My unhinged right-wing neighbor tells stories exactly as Midgley tells them. He tells me he was raised to treat people of all colors equally. Okay great (and in practice he does, it's really weird. I doubt Midgley has the equivalent credibility here). But anyway, he has two or three stories, like the Midge, where he found himself in a black neighborhood and could have been in danger. In one case, a cop stopped him and told him to get out. He tells these stories whenever he wants to make the point that blacks are racist towards whites, while whites are generally taught to treat people equally.
Midge's point is similar, that based on these three experiences, blacks are dangerous to be around. The big difference is that my neighbor has like a 5th-grade education and can barely write a sentence (he's a semi-wealthy contractor though). In fact, Mr. M was recently complaining about the poor methods used in the fictitious Mike Quinn sex survey. Indeed, his experiences tell us exactly nothing, except about his own prejudices. His response was to Mary Ward's quite hostile comment. Neither DCP nor Kiwi57 dared to upvote that comment.

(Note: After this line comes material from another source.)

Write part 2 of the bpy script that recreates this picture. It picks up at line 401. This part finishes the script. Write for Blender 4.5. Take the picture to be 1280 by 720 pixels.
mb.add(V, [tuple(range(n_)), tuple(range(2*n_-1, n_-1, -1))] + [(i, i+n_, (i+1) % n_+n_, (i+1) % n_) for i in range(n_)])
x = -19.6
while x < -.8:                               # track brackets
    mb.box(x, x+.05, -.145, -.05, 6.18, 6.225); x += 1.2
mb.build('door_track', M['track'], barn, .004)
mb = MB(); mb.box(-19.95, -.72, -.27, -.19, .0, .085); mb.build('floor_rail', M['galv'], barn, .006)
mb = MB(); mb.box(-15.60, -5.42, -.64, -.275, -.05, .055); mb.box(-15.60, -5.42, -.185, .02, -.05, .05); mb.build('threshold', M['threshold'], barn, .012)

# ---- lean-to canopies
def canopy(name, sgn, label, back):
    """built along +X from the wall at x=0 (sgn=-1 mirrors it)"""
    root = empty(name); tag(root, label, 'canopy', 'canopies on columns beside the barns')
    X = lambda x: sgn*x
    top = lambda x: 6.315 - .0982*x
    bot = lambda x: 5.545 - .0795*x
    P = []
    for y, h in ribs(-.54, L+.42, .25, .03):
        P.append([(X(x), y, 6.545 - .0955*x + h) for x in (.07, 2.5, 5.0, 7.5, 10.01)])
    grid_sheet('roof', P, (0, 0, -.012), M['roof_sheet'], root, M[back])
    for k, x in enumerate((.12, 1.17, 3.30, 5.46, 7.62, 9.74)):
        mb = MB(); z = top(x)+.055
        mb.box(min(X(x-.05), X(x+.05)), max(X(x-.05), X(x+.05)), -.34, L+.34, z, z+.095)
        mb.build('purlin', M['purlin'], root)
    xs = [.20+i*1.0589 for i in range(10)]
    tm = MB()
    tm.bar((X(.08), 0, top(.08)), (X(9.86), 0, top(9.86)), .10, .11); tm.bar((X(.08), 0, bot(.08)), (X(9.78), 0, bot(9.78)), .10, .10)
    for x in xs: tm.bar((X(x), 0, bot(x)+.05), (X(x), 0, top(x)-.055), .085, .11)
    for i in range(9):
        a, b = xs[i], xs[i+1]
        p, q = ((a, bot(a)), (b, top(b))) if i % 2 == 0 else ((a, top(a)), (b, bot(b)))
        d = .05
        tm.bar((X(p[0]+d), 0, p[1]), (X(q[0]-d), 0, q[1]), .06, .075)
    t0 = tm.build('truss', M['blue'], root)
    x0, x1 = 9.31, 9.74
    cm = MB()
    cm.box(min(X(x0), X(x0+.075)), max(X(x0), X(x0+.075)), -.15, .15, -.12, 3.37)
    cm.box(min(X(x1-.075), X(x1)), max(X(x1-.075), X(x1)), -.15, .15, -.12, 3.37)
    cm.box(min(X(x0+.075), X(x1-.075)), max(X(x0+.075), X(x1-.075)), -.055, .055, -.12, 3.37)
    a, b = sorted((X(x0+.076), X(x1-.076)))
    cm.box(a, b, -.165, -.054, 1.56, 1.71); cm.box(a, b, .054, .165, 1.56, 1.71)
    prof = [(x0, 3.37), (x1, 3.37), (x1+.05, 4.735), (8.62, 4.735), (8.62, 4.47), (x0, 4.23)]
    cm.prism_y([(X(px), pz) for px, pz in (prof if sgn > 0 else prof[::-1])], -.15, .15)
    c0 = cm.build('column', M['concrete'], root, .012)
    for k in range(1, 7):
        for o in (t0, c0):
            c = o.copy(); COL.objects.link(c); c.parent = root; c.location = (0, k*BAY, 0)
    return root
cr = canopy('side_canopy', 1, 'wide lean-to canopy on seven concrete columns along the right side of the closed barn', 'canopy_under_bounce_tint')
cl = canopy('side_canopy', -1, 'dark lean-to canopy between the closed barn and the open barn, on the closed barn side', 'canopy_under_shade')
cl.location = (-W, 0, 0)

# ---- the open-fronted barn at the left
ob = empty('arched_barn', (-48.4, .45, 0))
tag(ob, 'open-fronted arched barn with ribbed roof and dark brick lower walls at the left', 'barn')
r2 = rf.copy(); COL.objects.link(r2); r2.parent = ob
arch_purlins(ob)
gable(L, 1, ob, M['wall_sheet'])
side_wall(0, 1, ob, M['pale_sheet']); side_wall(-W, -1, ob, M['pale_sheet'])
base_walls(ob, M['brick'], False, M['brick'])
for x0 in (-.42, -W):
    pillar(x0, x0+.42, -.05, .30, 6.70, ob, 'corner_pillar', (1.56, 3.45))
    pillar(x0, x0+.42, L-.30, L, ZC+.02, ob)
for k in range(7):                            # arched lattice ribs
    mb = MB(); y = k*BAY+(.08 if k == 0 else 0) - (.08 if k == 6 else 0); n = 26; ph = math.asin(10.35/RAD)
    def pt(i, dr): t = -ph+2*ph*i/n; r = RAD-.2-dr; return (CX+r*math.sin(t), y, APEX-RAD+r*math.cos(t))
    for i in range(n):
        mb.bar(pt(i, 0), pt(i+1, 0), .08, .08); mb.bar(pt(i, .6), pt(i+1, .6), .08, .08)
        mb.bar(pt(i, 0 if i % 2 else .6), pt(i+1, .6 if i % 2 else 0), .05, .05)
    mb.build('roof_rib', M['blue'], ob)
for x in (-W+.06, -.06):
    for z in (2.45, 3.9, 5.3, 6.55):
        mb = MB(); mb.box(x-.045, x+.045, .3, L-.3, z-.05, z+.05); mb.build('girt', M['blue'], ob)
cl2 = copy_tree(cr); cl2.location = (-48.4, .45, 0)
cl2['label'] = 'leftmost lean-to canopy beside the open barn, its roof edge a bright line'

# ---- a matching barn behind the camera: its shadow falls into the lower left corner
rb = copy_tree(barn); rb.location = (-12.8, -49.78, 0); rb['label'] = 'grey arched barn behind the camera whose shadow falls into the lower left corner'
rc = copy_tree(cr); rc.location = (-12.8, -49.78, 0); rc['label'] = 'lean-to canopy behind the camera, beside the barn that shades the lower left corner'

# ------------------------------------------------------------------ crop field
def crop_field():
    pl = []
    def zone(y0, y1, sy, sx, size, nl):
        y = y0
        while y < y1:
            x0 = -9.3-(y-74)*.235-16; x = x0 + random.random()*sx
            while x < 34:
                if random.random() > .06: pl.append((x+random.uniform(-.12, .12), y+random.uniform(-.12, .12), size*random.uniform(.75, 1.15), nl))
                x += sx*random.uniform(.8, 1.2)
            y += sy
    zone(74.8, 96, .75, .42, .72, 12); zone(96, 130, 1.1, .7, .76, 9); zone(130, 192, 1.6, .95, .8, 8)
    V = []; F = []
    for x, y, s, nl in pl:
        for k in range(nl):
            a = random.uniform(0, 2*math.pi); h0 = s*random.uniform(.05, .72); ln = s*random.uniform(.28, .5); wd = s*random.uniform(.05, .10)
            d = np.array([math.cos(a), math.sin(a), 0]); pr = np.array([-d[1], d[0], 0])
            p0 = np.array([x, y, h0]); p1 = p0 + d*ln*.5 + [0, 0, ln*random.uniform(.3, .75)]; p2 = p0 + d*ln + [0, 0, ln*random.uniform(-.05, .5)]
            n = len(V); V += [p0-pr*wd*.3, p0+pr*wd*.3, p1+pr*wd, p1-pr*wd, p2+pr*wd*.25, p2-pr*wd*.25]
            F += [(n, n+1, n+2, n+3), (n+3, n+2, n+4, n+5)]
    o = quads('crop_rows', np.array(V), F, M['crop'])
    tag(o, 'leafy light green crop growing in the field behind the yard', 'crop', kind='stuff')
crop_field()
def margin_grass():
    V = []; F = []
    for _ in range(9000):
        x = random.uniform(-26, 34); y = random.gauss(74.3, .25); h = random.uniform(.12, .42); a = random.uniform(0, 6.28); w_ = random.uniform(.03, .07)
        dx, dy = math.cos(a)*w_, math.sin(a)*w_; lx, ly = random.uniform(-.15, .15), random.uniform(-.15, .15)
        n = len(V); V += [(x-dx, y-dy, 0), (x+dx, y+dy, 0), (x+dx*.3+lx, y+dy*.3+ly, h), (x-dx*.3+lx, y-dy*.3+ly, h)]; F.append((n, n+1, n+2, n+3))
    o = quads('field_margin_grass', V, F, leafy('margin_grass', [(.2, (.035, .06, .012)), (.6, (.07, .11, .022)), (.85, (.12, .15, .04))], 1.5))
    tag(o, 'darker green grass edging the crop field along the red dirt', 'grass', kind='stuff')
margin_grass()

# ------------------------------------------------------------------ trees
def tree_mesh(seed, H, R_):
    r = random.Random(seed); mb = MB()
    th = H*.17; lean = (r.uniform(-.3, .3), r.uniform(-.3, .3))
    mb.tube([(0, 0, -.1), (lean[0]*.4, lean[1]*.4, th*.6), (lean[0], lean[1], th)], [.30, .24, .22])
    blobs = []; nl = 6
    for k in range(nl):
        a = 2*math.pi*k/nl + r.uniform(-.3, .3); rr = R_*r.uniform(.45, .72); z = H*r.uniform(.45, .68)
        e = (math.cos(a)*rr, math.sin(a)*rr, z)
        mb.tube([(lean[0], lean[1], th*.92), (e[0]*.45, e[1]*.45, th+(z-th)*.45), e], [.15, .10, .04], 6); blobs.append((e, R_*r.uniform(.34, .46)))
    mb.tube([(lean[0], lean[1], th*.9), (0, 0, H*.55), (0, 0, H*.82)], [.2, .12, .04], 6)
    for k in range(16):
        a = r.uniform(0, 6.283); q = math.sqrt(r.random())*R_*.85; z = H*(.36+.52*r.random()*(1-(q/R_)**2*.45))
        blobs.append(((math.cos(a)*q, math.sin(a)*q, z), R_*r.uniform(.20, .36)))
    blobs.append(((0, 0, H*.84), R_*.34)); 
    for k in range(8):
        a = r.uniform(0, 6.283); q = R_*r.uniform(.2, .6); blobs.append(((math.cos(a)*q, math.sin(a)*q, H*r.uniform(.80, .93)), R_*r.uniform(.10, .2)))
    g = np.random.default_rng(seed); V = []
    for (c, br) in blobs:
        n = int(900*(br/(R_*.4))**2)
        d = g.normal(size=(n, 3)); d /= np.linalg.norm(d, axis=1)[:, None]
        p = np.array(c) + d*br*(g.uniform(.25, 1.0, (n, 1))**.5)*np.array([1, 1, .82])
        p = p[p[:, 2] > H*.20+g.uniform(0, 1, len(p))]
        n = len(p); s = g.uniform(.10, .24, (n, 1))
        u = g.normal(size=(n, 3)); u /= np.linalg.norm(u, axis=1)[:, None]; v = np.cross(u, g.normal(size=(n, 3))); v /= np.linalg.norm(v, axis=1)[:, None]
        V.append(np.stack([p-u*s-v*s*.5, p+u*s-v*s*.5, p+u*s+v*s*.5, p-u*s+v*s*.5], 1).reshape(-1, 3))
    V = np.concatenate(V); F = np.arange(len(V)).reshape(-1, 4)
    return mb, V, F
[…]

Re: midgley the Mormon opines on gemli's catholic upbringing
Looks like Chapstick's honest posting style is too much for Mr. Midgley:
Midgley wrote:“What exactly is ‘really interesting’ about Chapstick in his various ‘persona’ is that he is dedicated to trying his best to being annoying. I cannot be the only one who finds Chapstick tedious and also more than a bit annoying.
I will donate $200 to the Interpreter Foundation when I am confident that Chaptstick has been given the boot. Please note that I did not just pick that amount of dollars out of thing air, like I believe Chapstick once did, but then failed to send the check.”